Gone Girl Book Review [Spoiler-Free]

  • Author Gillian Flynn
  • Page Count 332
  • Genre Thriller, Mystery and Crime
  • My Rating 4.6 / 5

It’s a very difficult era in which to be a person, just a real, actual person, instead of a collection of personality traits selected from an endless Automat of characters.” – Gillian Flynn, Gone Girl

Let me start off by saying that I broke the number one book rule (read the book before watching the movie) and I watched Gone Girl a couple of years ago, before I was as big of a reader as I am now. Luckily, I couldn’t remember every detail about the movie because my memory sucks and it was a while ago. Unluckily, I remembered the big twist, because it’s so iconic. It took me way too long to get around to reading this book. The first of Gillian Flynn’s novels that I read was Sharp Objects because I wouldn’t allow myself to make the same mistake twice by watching the show first. I really enjoyed Sharp Objects (the book and series) and Flynn’s writing, so I went out and bought Dark Places which I recently started.

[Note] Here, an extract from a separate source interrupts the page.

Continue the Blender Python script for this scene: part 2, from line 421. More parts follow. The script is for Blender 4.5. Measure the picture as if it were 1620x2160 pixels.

Ever since Gone Girl was first published, it seems as though thrillers have been trying to live up to the same iconic twist but often fall flat in comparison. Gone Girl was known as having a crazy, unpredictable plot twist, leaving readers stunned and wanting more. I think Gone Girl sensationalized the “unreliable female narrator” along with Girl On the Train, which was the sort of start of many unreliable female narrators with a drinking problem. I think this trope works when done right, but it has been a tad overplayed as of late, at least seen throughout the books I’m picking up and reading.

When Amy goes missing on her and Nick’s wedding anniversary, Nick doesn’t know what to think. The police also don’t know what to think…about Nick. Gone Girl will take you on an emotional rollercoaster, with mystery, intrigue, and deception lurking behind every corner, just when you think you have it all figured out.

This book is very loved, but also disliked by many. I was glancing through some of the Goodreads reviews and was surprised to see so many 1-2 stars. A lot of the comments I read mentioned how they hated the characters so much that they could barely get through the book. I agree that Amy and Nick ~sucked~ as human beings, but I think that was kinda the point. You’re not supposed to like them, or even sympathize with either side. They are both so screwed up and they do such evil things, the reader is unable to really root for the husband or wife. I personally liked this aspect of the book. To not know what either person was truly capable of was both exciting and refreshing.

It took me a couple days to really get into this book, but once I did, I couldnt put it down. I was gone, girl! Gone from society and the rest of my adult responsibilities.